I testified today in the House Public Health Care and Human Services committee (my comments start at around 1:38:00) hearing against a new sexting misdemeanor bill that’s making its way through the Colorado legislature.
The bill would create a new misdemeanor crime (or a petty offense, if an amendment is accepted) for sexting, which has happened already in almost a dozen other states. This is the wrong approach because it means that if someone is victimized by a privacy violation, a prosecutor can still choose to charge the victim with child pornography offenses or can charge them under the new laws instead. Or they can choose not to charge victims at all.
The DAs testifying at the hearing today said that they have not and would not charge victims. They said that we should trust that they won’t. Perhaps most prosecutors are indeed refraining from using child pornography charges against teens. After all, only 7% of child pornography production arrests in 2009 were of teens involved in consensual sexting. So, most prosecutors are refraining. But certainly not all are.
My concern is that if prosecutors have the option to use a misdemeanor or a petty offense, there will be a lot more prosecutions of consensual sexters. Since child pornography charges are so harsh and extreme, most prosecutors are not using them against teens.
But they would, it seems, like to charge a lot more teens with some kind of crime for consensual sexting. It was clear at the hearing today that many people think that consensual sexting is a deviant behavior that can and should be prevented with the threat of criminal charges. It can’t and it shouldn’t.
Hope Witsell
I was particularly appalled at the way people spoke about Hope Witsell‘s suicide. This tragic story of a girl whose nude image was passed around without permission demonstrates the deadly effects of slut-shaming. Yet, people testified that this misdemeanor bill might have prevented Hope’s death.

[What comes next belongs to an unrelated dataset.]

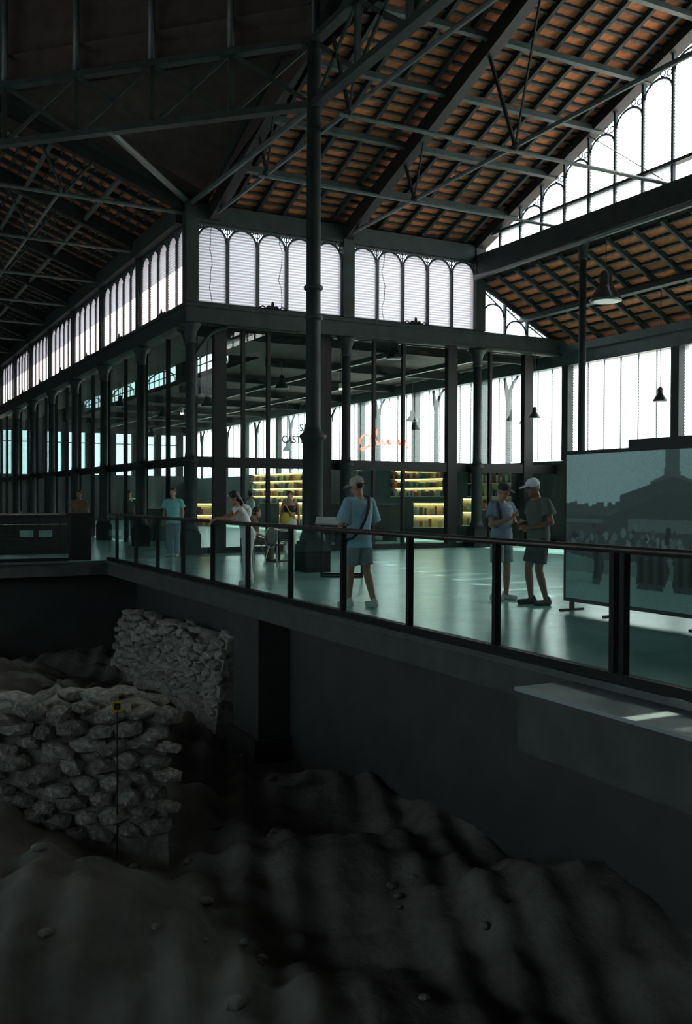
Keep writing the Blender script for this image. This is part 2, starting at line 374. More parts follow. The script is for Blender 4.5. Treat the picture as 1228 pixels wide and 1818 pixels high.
# ---- gable wall with stepped arched lights (plane x = GX)
gw = MB().box(GX-.16, GX+.16, 1.95, CYY, 8.28, 8.86).obj('wall_right', 'iron'); struct(gw, 'gable wall beam below the great stepped window', 'wall')
MB().path([(GX-.24, 1.95, 8.16), (GX-.24, CYY-.2, 8.16)], .085, 8).obj('gutter_pipe', 'iron_light', gw, True)
MB().box(GX-.10, GX+.10, 1.95, CYY, 9.30, 9.38).obj('cross_bar', 'frame_blue', gw)
for s in (1, -1):
    a = (GX, OC[1]+s*11.4, 9.22); b = (GX, OC[1], 9.22+SL*11.4); MB().beam(a, b, .34, .58).obj('rake_board', 'black', gw)
gwin = empty(wname()); struct(gwin, 'great gable window of stepped arched lights below the roof slope', 'window')
GP = .945; ys = []; y = CYY-.18
k = 0
while y - GP > 2.0: ys.append((y-GP, y)); y -= GP
for y0, y1 in ys:
    yo = y1 if y1 > 13.4 else y0; zt = nave_z(yo)-.42; r = GP/2-.05; c = (y0+y1)/2
    MB().box(GX-.045, GX+.045, y0-.035, y0+.035, 8.86, nave_z(y0)-.3).obj('mullion', 'frame_blue', gwin)
    if zt < 9.75: r2 = r
    lv = MB(); zs = max(9.42, zt-r*.75); hh = zt-zs
    zz = 8.9
    lo = MB()
    clear = y0 > 13.2
    while zz < zt-.03:
        hw = r if zz < zs else r*math.sqrt(max(0, 1-((zz-zs)/max(.05, hh))**2))
        gap = clear and zz < 8.9+.075*.9  # bottom slats left out so sun dashes fall on the floor
        wide = 15.1 < y0 < 16.1 and 8.95 < zz < 9.3  # opening shaped to drop a wider sun patch on the floor
        if hw > .05 and not gap and not wide:
            lo.quad((GX-.02, c-hw, zz+.037), (GX-.02, c+hw, zz+.037), (GX+.02, c+hw, zz-.032), (GX+.02, c-hw, zz-.032))
        zz += .075
    lo.obj('louvre', 'slat_gable', gwin, kind='stuff')
    if hh > .08:
        MB().path([(GX, c+(r+.01)*math.cos(math.pi*q/10), zs+(hh+.02)*math.sin(math.pi*q/10)) for q in range(11)], .03, 5).obj('arch', 'frame_blue', gwin)
        t = MB(); zc = (zt+nave_z(yo)-.2)/2
        for q in range(2):
            cc = Vector((GX, (y0+.14+.2*q if yo == y1 else y1-.14-.2*q), zt+.06+.05*q))
            t.path([tuple(cc+Vector((0, .075*math.cos(2*math.pi*j/8), .075*math.sin(2*math.pi*j/8)))) for j in range(9)], .016, 4)
        t.obj('tracery', 'frame_blue', gwin)

# ---- lean-to (aisle) end window in the plane of the right clerestory
tw = empty(wname()); struct(tw, 'small triangular window of three arched lights under the aisle roof', 'window')
def lean_z(x): return 8.2 - (x-GX)*(8.2-6.42)/(EX-GX)
for i, (u0, u1) in enumerate(((GX+.16, GX+1.02), (GX+1.02, GX+1.88), (GX+1.88, GX+2.72))):
    zt = lean_z(u1)-.18; r = (u1-u0)/2-.04; c = (u0+u1)/2; zs = max(SILL, zt-r)
    MB().box(u1-.03, u1+.03, CYY-.05, CYY+.05, SILL, lean_z(u1)-.1).obj('mullion', 'frame_blue', tw)
    mb = MB(); z = SILL+.04
    while z < zt-.02:
        hw = r if z < zs else r*math.sqrt(max(0, 1-((z-zs)/(zt-zs))**2)); mb.quad((c-hw, CYY-.02, z+.036), (c+hw, CYY-.02, z+.036), (c+hw, CYY+.02, z-.032), (c-hw, CYY+.02, z-.032)); z += .075
    mb.obj('louvre', 'slat_clear', tw, kind='stuff')
    MB().path([(c+r*math.cos(math.pi*q/10), CYY, zs+(zt-zs)*math.sin(math.pi*q/10)) for q in range(11)], .03, 5).obj('arch', 'frame_blue', tw)
    t = MB(); t.beam((u0, CYY, lean_z(u0)-.25), (c+r*.7, CYY, zs+(zt-zs)*.75), .03, .03)
    for q in range(3):
        cc = (u0+.1+.13*q, lean_z(u0+.1+.13*q)-.22); t.path([(cc[0]+.06*math.cos(2*math.pi*j/8), CYY, cc[1]+.06*math.sin(2*math.pi*j/8)) for j in range(9)], .014, 4)
    t.obj('tracery', 'frame_blue', tw)

# ---- roofs
tile_me = MB().box(-.31, .31, -.105, .105, -.03, 0).mesh('roof_tile', 'tile')
def roof(name, origin, u, v, Lu, Lv, label, npitch, rows=.31, rafters=True, tiles=True, purlins=(), keep=lambda p: True, detail=True, skin_hole=None):
    u = Vector(u).normalized(); v = Vector(v).normalized(); n = u.cross(v)
    if n.z < 0: n = -n
    flip = u.cross(v).z < 0
    M = Matrix((u, v, n)).transposed().to_4x4(); M.translation = origin
    if flip: M = Matrix((-u, v, n)).transposed().to_4x4(); M.translation = Vector(origin)+u*Lu
    mb = MB()
    if skin_hole:
        xs, ysl = skin_hole
        mb = MB(); a0, a1 = xs; 
        for (x0, x1, y0, y1) in [(0, a0, 0, Lv), (a1, Lu, 0, Lv), (a0, a1, 0, ysl[0][0]), (a0, a1, ysl[-1][1], Lv)]: mb.box(x0, x1, y0, y1, .02, .16)
        for q in range(len(ysl)-1): mb.box(a0, a1, ysl[q][1], ysl[q+1][0], .02, .16)
    else: mb.box(0, Lu, 0, Lv, .02, .16)
    o = mb.obj(name, 'roof_board'); o.matrix_world = M; struct(o, label, 'roof')
    if not detail: return o
    nr = max(1, round(Lu/npitch)); du = Lu/nr
    for k in range(nr+1): MB().box(k*du-.045, k*du+.045, 0, Lv, -.16, .02).obj('rafter', 'iron', o)
    nv = int(Lv/rows)
    for j in range(nv+1): MB().box(0, Lu, j*rows-.03, j*rows+.03, -.07, .0).obj('batten', 'batten', o)
    for vv in purlins: MB().box(0, Lu, vv-.05, vv+.05, -.34, -.16).obj('purlin', 'iron_light', o)
    cand = []
    for k in range(nr):
        for j in range(nv):
            p = Vector(((k+.5)*du, (j+.5)*rows, .018)); wpt = M @ p
            if in_frame(wpt): cand.append(((wpt-Vector((0, 0, 1.5))).length, p))
    cand.sort(key=lambda t: t[0]); sx = (du-.1)/.62
    for d, p in cand[:300]:
        inst('roof_tile', tile_me, o, p+Vector((random.uniform(-.01, .01), random.uniform(-.012, .012), 0)), (random.uniform(-.04, .04), 0, random.uniform(-.02, .02)), (sx, 1, 1))
    if len(cand) > 300:
        mb = MB()
        for d, p in cand[300:]:
            mb.box(p.x-.31*sx, p.x+.31*sx, p.y-.105, p.y+.105, p.z-.03, p.z)
        mb.obj('roof_tiles_beyond', 'tile', o, kind='stuff')
    return o
LS = 11.5*math.sqrt(1+SL*SL); zE = nave_z(24.5)
kf = math.sqrt(1+SL*SL)
PUR = [(24.5-y)*kf for y in (22.57, 20.84, 19.06, 17.4, 15.6, 13.7)]
roof('ceiling', (AX, 24.5, zE), (1, 0, 0), (0, -1, SL), GX+.2-AX, LS, 'tiled slope of the right hall roof above the clerestory', .77, purlins=PUR)
zz = nave_z(1.5)
roof('ceiling_near', (AX, 1.5, zz), (1, 0, 0), (0, 1, SL), GX+.2-AX, LS, 'near slope of the right hall roof with slits added to let sun onto the plinth', .77, detail=False, skin_hole=((3.15, 3.75), [(3.9, 3.95), (4.12, 4.16), (4.3, 4.37), (4.55, 4.58), (4.75, 4.84), (5.0, 5.03)]))  # slits added in this unseen slope to throw sun streaks on the plinth
roof('ceiling_left', (CX+.80, CYY, nave_z(24.93)), (0, 1, 0), (-1, 0, SL), EY-CYY, 11.6*kf, 'tiled slope of the left hall roof above the sunlit clerestory', .77,
     purlins=[(CX+.80-x)*kf for x in (6.5, 4.8, 3.0, 1.2, -.6)])
roof('ceiling_left_far', (-13.97, CYY, nave_z(24.5)), (0, 1, 0), (1, 0, SL), EY-CYY, 11.25*kf, 'far slope of the left hall roof', .77, detail=False)
roof('ceiling_south', (CX+.37, -8, nave_z(24.5)), (0, 1, 0), (-1, 0, SL), 9.95, 11.2*kf, 'roof slope behind the viewer', .77, detail=False)
roof('ceiling_south_far', (-13.97, -8, nave_z(24.5)), (0, 1, 0), (1, 0, SL), 9.95, 11.25*kf, 'far roof slope behind the viewer', .77, detail=False)
lv = Vector((-(EX-GX), 0, 8.2-6.42)); LL = lv.length
roof('ceiling_aisle', (EX+.05, 1.95, 6.42), (0, 1, 0), lv, CYY-1.95, LL, 'low tiled aisle roof below the great gable window', .92, rows=.36, purlins=(.1, 1.9))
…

I strongly disagree with this interpretation because criminalizing consensual sexting increases the harm for teens like Hope. This is because after their privacy is violated, it piles on even more slut-shaming by telling them that their consensual sexting was a crime too. In fact, the law tells teens like Hope that she committed the exact same crime as the person who violated her privacy.
Perhaps people believe that making sexting a misdemeanor sends a message that it’s wrong and teens shouldn’t do it. As we know for teen sex, the abstinence message is not going to work–instead it backfires and creates more risk and more harm. Indeed, the message that sexting is deviant and wrong is going to potentially create more cases like Hope’s, because it tells victims that they are to blame for their victimization.
Victims of privacy violations need our unqualified support. Just like victims of sexual assault, we need them to know that their victimization was not their fault. Only perpetrators should be held accountable for the harm they cause. Laws against sexting–including the existing child pornography laws and the new sexting laws–all contribute to further harming victims like Hope.